**WHAT IS REQUIRED:**
Tally the lines of the listing that contain the string "Blender". Give the number and nothing else.

**RAW RECORDS:**
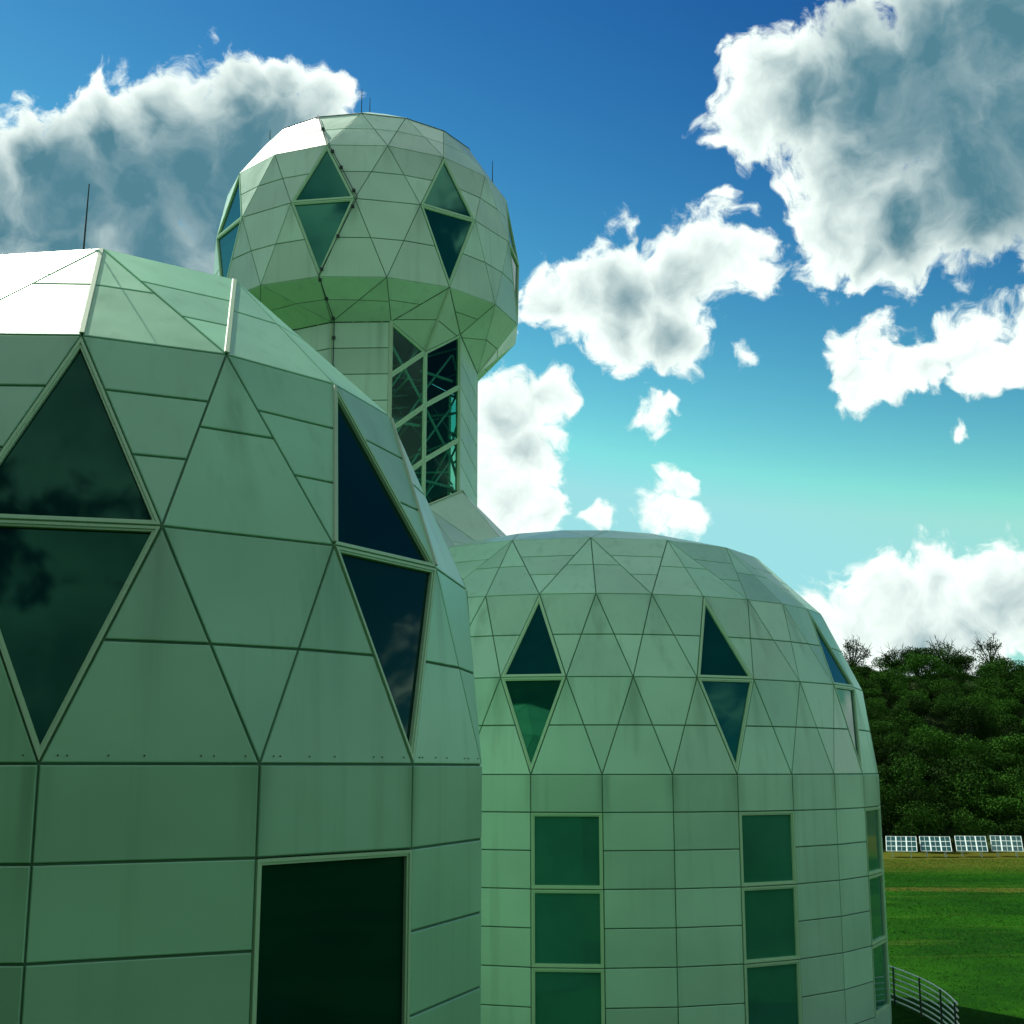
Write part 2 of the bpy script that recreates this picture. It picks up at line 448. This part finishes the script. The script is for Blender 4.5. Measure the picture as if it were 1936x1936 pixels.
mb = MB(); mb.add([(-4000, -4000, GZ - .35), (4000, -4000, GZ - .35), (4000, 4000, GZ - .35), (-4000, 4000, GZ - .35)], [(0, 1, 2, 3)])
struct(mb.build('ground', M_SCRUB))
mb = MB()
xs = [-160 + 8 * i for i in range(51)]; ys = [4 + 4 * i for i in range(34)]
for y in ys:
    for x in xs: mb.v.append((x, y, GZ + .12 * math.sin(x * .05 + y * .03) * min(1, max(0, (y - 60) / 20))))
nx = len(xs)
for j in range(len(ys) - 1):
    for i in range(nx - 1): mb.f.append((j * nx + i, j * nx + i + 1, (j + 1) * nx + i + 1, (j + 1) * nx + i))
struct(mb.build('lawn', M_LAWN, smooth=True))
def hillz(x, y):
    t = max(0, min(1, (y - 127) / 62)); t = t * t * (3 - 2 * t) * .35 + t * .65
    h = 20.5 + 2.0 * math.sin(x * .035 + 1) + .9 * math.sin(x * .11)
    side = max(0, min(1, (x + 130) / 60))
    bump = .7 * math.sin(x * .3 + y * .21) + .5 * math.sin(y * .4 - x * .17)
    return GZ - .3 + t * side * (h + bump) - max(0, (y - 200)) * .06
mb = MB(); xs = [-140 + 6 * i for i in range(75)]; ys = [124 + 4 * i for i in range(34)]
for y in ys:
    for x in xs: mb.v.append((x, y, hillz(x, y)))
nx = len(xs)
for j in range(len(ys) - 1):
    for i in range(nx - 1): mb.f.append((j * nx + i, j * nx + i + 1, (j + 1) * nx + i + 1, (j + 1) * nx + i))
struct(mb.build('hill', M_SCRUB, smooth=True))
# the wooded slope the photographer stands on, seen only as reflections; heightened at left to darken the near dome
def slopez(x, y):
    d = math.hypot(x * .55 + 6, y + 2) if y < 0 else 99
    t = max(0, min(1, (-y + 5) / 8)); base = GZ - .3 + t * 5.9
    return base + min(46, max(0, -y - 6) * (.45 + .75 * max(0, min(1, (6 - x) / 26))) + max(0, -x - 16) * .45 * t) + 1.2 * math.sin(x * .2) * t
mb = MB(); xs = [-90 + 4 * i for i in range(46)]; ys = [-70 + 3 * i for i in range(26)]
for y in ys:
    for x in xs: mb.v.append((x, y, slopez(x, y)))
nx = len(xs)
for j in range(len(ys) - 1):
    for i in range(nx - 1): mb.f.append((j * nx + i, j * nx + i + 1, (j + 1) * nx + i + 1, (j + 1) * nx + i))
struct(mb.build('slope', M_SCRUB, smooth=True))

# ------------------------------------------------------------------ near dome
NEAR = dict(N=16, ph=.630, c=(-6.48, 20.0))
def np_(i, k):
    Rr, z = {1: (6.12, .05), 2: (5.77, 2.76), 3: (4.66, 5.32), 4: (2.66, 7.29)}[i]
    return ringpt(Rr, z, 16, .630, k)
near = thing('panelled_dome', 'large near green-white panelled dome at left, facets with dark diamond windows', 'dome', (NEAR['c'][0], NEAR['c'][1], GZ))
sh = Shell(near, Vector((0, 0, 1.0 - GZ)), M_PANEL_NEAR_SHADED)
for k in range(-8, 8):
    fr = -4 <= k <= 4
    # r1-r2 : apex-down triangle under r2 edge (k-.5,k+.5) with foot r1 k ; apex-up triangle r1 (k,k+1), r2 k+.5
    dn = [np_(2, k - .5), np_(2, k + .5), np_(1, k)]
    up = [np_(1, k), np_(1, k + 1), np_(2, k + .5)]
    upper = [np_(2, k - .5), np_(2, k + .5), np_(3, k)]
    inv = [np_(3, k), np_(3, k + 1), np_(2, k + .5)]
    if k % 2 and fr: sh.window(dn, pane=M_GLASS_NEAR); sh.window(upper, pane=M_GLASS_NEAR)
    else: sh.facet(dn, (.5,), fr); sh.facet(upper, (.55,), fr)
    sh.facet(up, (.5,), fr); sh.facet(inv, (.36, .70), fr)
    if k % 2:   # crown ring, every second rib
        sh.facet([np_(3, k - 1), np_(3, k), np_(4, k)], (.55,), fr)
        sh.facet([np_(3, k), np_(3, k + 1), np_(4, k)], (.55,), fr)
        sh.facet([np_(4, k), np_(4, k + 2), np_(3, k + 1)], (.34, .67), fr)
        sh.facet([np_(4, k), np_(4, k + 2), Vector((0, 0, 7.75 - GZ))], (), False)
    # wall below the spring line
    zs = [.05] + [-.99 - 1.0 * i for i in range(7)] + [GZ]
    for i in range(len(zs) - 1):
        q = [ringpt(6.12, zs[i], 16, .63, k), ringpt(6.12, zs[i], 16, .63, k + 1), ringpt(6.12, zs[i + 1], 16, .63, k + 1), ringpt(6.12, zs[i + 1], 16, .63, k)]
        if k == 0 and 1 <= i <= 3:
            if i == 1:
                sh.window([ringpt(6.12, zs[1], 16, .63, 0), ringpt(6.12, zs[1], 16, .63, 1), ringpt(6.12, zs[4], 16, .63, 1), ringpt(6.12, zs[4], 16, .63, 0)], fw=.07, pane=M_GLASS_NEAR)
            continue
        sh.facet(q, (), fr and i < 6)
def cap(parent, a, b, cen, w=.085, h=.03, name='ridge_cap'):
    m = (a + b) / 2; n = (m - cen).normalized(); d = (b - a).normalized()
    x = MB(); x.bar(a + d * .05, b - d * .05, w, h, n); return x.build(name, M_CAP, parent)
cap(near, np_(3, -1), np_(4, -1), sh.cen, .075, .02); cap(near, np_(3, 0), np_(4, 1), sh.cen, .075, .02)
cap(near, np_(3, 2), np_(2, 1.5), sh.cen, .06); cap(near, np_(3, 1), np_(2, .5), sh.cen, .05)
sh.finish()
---
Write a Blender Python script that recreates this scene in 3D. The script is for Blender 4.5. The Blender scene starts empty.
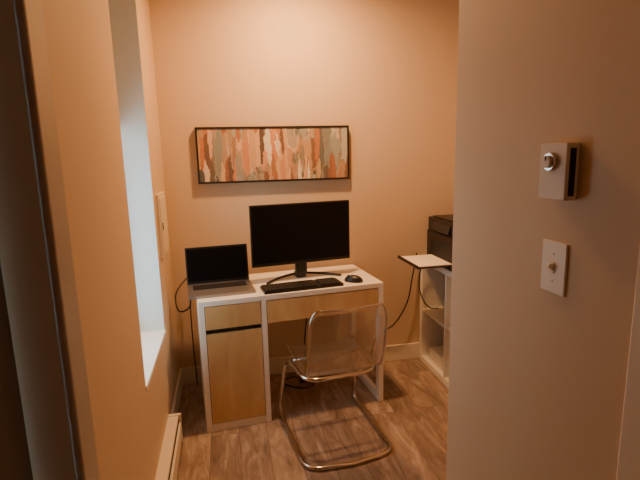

**TASK ANSWER:**
2